Democratic Senator Chris Van Hollen called on US financial regulators to probe the disastrous IPO of Chinese ride-hailing company Didi.

“The SEC should thoroughly investigate this incident to see if investors were intentionally misled by Didi’s public disclosures,” Van Hollen told CNN Business in a statement.

Didi raised $4.4 billion by listing its shares on the New York Stock Exchange on June 30, marking the biggest US IPO by a Chinese company since 2014.

Within days, Didi’s share price collapsed, costing US investors dearly The selloff was triggered by a crackdown from China, which announced on July 4 it is banning Didi from app stores in the country because it poses cybersecurity risks and broke privacy laws.

Didi’s market value tumbled to $57 billion by Wednesday’s close, down from nearly $70 billion on its first day of trading. The stock dropped another 7% in premarket trading on Thursday morning as Chinese tech stocks tumbled.

“American investors need confidence that the companies that list on U.S. exchanges are not engaging in fraud and should have access to information on the risks posed by investing in foreign companies — especially those influenced by foreign governments,” Van Hollen, a Democrat from Maryland, said in the statement.

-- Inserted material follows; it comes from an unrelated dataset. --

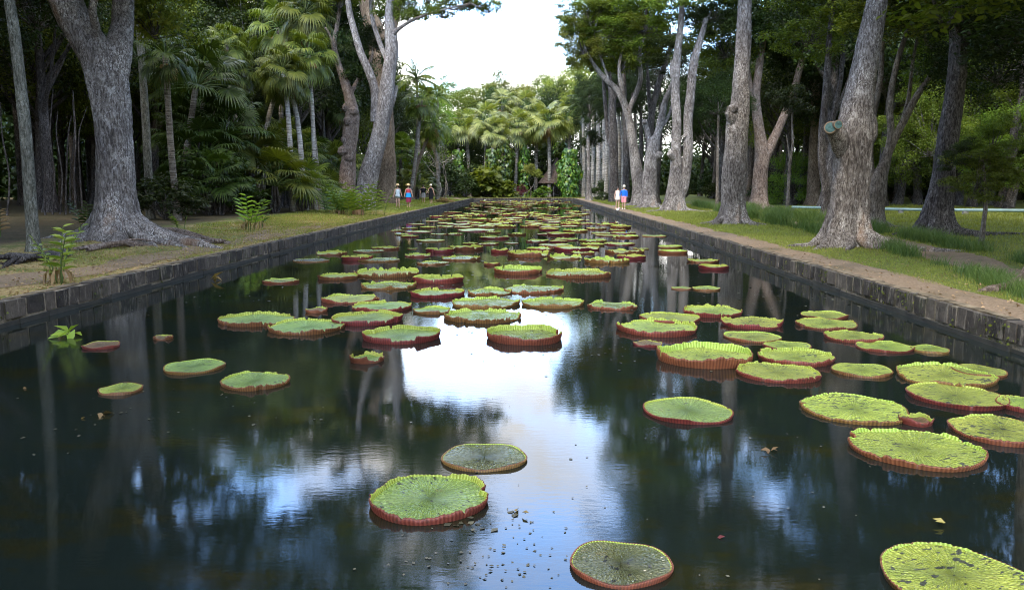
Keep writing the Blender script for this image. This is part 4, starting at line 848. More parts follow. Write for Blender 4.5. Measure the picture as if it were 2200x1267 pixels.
def pinnate_crown(name, seed, nf, L, mat):
    rs = np.random.RandomState(seed); mb = MB()
    for k in range(nf):
        az = k * 2.39996 + rs.rand() * .3; el = 1.35 - 1.6 * (k / nf); d = np.array([math.cos(az), math.sin(az), 0]); s = np.array([-d[1], d[0], 0])
        t = np.linspace(0, 1, 12); c = d[None] * (t * L * math.cos(el) + 0)[:, None] + np.array([0, 0, 1.0])[None] * (t * L * math.sin(el) - t ** 2 * L * .45 * (.4 + math.cos(el)))[:, None]
        tube(mb, c, np.linspace(.02, .005, 12) * L, 4, 1, n=12, caps=False)
        tt = np.linspace(.12, 1, 34); cc = np.stack([np.interp(tt, t, c[:, i]) for i in range(3)], 1); tg = np.gradient(cc, axis=0); tg /= np.linalg.norm(tg, axis=1)[:, None]
        for sg in (-1, 1):
            ax = s * sg * .8 + tg * .5 + np.array([0, 0, -.35]); leaves(mb, cc, np.tile([0, 0, 1.0], (34, 1)) + s * sg * .3, L * .26 * np.sin(tt * 2.6 + .35)[:, None].ravel(), rs, aspect=.12, axis=ax, curl=.2)
    return mb.mesh(name, [mat, M['strap']])
FC['pin'] = pinnate_crown('crown', 1, 16, 1.0, M['fan_mid'])
FC['fern'] = pinnate_crown('fronds', 2, 12, 1.0, M['leaf'])
PALM_TRUNKS = {}
def palm(label, base, top, Y, w0, w1, crown, rc, mat=None, bark_='palm_bark', mid=None, group=None, name='palm_tree', vine=False):
    k = Y / F; b = P(*base, Y); x0 = b[0]; zg = float(gz(x0, Y)); tp = P(*top, Y); o = np.array([x0, Y, zg])
    t = thing(name, label, 'palm tree', (x0, Y, zg), 0, group); mb = MB()
    pts = [np.array([0, 0, -.1])] + ([P(*mid, Y) - o] if mid else [(tp - o) * .5 + np.array([.1, 0, 0])]) + [tp - o]
    tube(mb, pts, [w0 / 2 * k, (w0 + w1) / 4 * k, w1 / 2 * k], 12, 0, .03, int(base[0]), n=14, flare=(.4, .3, 3)); mb.obj('trunk', M[bark_], t)
    c = link('crown', FC[crown], t); c.location = tuple(tp - o); c.scale = (rc * (.88 if crown.startswith('liv') else 1),) * 3; c.rotation_euler = (0, 0, rnd.random() * 6.28)
    if mat: objmat(c, M[mat])
    return t
# tall fan palms, left cluster
palm('fan palm with leaning pale trunk crossing right to left in the left cluster', (560, 300 + 118), (612, 158), 46, 12, 9, 'liv', 1.43, mid=(575, 265), bark_='palm_pale')
palm('fan palm with straight banded trunk left of the paired ones', (629, 418), (607, 150), 44, 12, 9, 'liv', 1.49, mid=(620, 260), bark_='palm_pale')
palm('fan palm whose trunk bends left, right one of the pair', (655, 418), (615, 172), 45, 12, 9, 'liv2', 1.36, mid=(640, 265), bark_='palm_pale')
palm('fan palm with thin upright trunk nearest the burled tree', (677, 420), (664, 120), 46, 9, 8, 'liv', 1.61, mid=(672, 260), bark_='palm_pale')
palm('bright topped fan palm towering over the left cluster', (690, 425), (655, 30), 48, 9, 9, 'liv', 1.86, mid=(668, 220))
palm('fan palm with crown touching the top left of the cluster', (600, 425), (598, 60), 50, 10, 9, 'liv2', 1.86, mid=(604, 240))
palm('short fan palm with two toned trunk left of the leaning one', (556, 420), (520, 150), 47, 10, 8, 'liv2', 1.30, mid=(545, 260), bark_='palm_pale')
palm('dark fan palm rising behind the big shrubby palms', (528, 420), (485, 110), 50, 12, 11, 'liv', 1.49, mid=(505, 250))
palm('pale single palm with drooping crown high at left', (492, 420), (486, 95), 46, 10, 10, 'liv', 1.36, mid=(488, 250), bark_='palm_pale')
palm('stubby palm with dead brown skirt at left', (430, 430), (455, 150), 44, 13, 12, 'liv', 1.36, 'fan_dark', mid=(430, 280))
palm('slim palm behind the mossy pole trunk', (382, 480), (356, 120), 33, 15, 12, 'liv2', 1.18, 'fan_dark', mid=(366, 300))
palm('dark palm standing in shade right of the mossy pole trunk', (378, 470), (420, 190), 40, 15, 12, 'clump', 2.0, 'fan_dark', mid=(400, 330))
palm('fan palm in front of the white sky gap at left', (742, 425), (735, 225), 62, 10, 9, 'liv2', 1.61, 'fan_dark')
palm('shaggy fan palm just right of the buttressed trunk', (880, 415), (905, 215), 80, 8, 8, 'liv', 1.86)
palm('leaning fan palm with bare trunk right of the shaggy one', (886, 412), (932, 265), 82, 8, 7, 'liv2', 1.67, mid=(895, 360), bark_='bark_brown')
palm('fan palm with curved pale trunk near the bare branched tree', (940, 412), (925, 290), 86, 8, 7, 'liv2', 1.55, mid=(940, 350))
palm('feather leaved palm against the white sky at left of the pond end', (900, 415), (895, 170), 92, 7, 6, 'pin', 3.6)
palm('thin feather palm peeking above the crowns left of the pond end', (945, 415), (940, 208), 120, 4, 3, 'pin', 3.2)
# far row of pale fan palms
for (b, tp, Y, rc, cr, lab) in [((1040, 417), (1044, 262), 116, 3.04, 'sabal', 'leftmost tall pale fan palm of the row beyond the pond'), ((1080, 417), (1080, 228), 124, 3.04, 'sabal2', 'highest left pale fan palm of the row beyond the pond'),
   ((1122, 417), (1130, 235), 124, 3.12, 'sabal', 'highest central pale fan palm above the small branched tree'), ((1105, 417), (1112, 272), 116, 2.65, 'sabal2', 'lower pale fan palm between the two highest ones'),
   ((1180, 412), (1178, 262), 114, 3.20, 'sabal', 'yellow skirted fan palm standing beside the thatched hut'), ((1222, 417), (1222, 252), 122, 3.04, 'sabal2', 'rightmost pale fan palm above the golden vine pillar'),
   ((1010, 417), (1000, 270), 120, 2.89, 'sabal2', 'pale fan palm at the left end of the row beyond the pond'), ((1150, 417), (1152, 285), 118, 2.34, 'sabal', 'small pale fan palm left of the thatched hut'), ((1062, 417), (1062, 285), 114, 2.34, 'sabal', 'small pale fan palm over the green vine mound')]:
    palm(lab, b, tp, Y, 8, 7, cr, rc)
# shrub palms, left
def fan_shrub(label, px, py, Y, rc, kind, mat=None, h=.6, group='shrubby fan palms of the left bank'):
    c = P(px, py, Y); zg = float(gz(c[0], Y)); t = thing('fan_palm_shrub', label, 'palm shrub', (c[0], Y, zg), 0, group)
    mb = MB(); rs = np.random.RandomState(int(px))
    for k in range(5): a = k * 1.256; tube(mb, [(.03 * math.cos(a), .03 * math.sin(a), -.1), (.22 * math.cos(a), .22 * math.sin(a), h * .5), (.1 * math.cos(a), .1 * math.sin(a), max(h, c[2] - zg))], [.06, .06, .05], 7, 0, .1, k)
    mb.obj('stem', M['bark_dark'], t)
    f = link('fronds', FC[kind], t); f.location = (0, 0, max(h, c[2] - zg)); rc *= .72; f.scale = (rc, rc, rc); f.rotation_euler = (0, 0, rnd.random() * 6.28)
    if mat: objmat(f, M[mat])
for i, (px, py, Y, rc, kd, mt, lab) in enumerate([(590, 400, 42, 2.6, 'clump2', None, 'big fan palm shrub with arching fronds left of the burled tree'), (650, 415, 44, 2.4, 'clump2', None, 'low fan palm shrub touching the grass before the palm trunks'), (540, 370, 44, 2.9, 'clump2', None, 'tall fan palm shrub in the middle of the left thicket'),
   (690, 420, 50, 2.0, 'clump2', None, 'fan palm shrub next to the foot of the burled tree'), (480, 300, 42, 2.8, 'clump', None, 'highest dark fan palm shrub in the left thicket'), (440, 350, 40, 2.5, 'clump', None, 'dark fan palm shrub on short trunks at left'), (515, 290, 46, 2.6, 'clump', None, 'dark fan palm shrub behind the tall thicket one'),
   (470, 400, 38, 1.9, 'clump', None, 'shaded fan palm shrub over two black stems'), (610, 340, 50, 2.8, 'clump', 'fan_mid', 'fan palm shrub at the foot of the pale palm trunks'), (395, 300, 42, 2.3, 'clump', None, 'dark fan palm shrub right of the mossy pole trunk'), (425, 240, 50, 2.6, 'clump', None, 'dark fan palm shrub high behind the left palms'),
   (895, 400, 84, 2.6, 'clump', 'fan_mid', 'bluish fan palm shrub behind the two straw hats'), (720, 370, 60, 2.6, 'clump', 'fan_mid', 'shaded fan palm shrub behind the burled tree'), (650, 350, 56, 2.6, 'clump', None, 'dark fan palm shrub between thin pale trunks'), (860, 340, 90, 3, 'clump', 'fan_mid', 'fan palm shrub right of the buttressed trunk')]):
    fan_shrub(lab, px, py, Y, rc, kd, mt)

# royal palm colonnade far right
for i, (px, w_, Y, lab) in enumerate([(1254, 6, 118, None), (1262, 5, 121, None), (1272, 6, 116, None), (1279, 5, 124, None), (1284, 7, 112, None), (1291, 6, 118, None), (1297, 5, 110, None), (1302, 6, 105, None), (1308, 5, 112, None), (1312, 6, 100, None), (1328, 7, 98, None), (1334, 5, 104, None), (1338, 6, 92, None), (1248, 5, 124, None), (1362, 6, 96, None)]):
    palm('pale straight palm trunk in the far colonnade right of the golden vine pillar', (px, 418), (px + (i % 3 - 1) * 2, 225 - (i % 4) * 12), Y, w_ * 1.5, w_, 'pin', 3.2, 'leaf_dark', bark_='palm_pale', group='palm colonnade beyond the right pond corner')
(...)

In a statement on Sunday, Didi said it will “strive to rectify any problems, improve its risk prevention awareness and technological capabilities, protect users’ privacy and data security, and continue to provide secure and convenient services to its users.”

The SEC did not respond to repeated requests for comment.

Bipartisan outrage

Van Hollen championed a bill signed into law last year by former President Donald Trump that requires US-listed companies to be held to American auditing standards and establish they are not owned or controlled by a foreign government. Under the law, companies that fail to comply with US auditing standards for three years in a row will get kicked off US exchanges.

There is bipartisan outrage over the Didi situation. Republican Senator Marco Rubio told the Financial Times that it was “reckless and irresponsible” for Didi to be allowed to sell shares.

“Even if the stock rebounds, American investors still have no insight into the company’s financial strength because the Chinese Communist party block US regulators from reviewing the books,” Rubio told the UK newspaper. “That puts the investments of American retirees at risk and funnels desperately needed US dollars into Beijing.”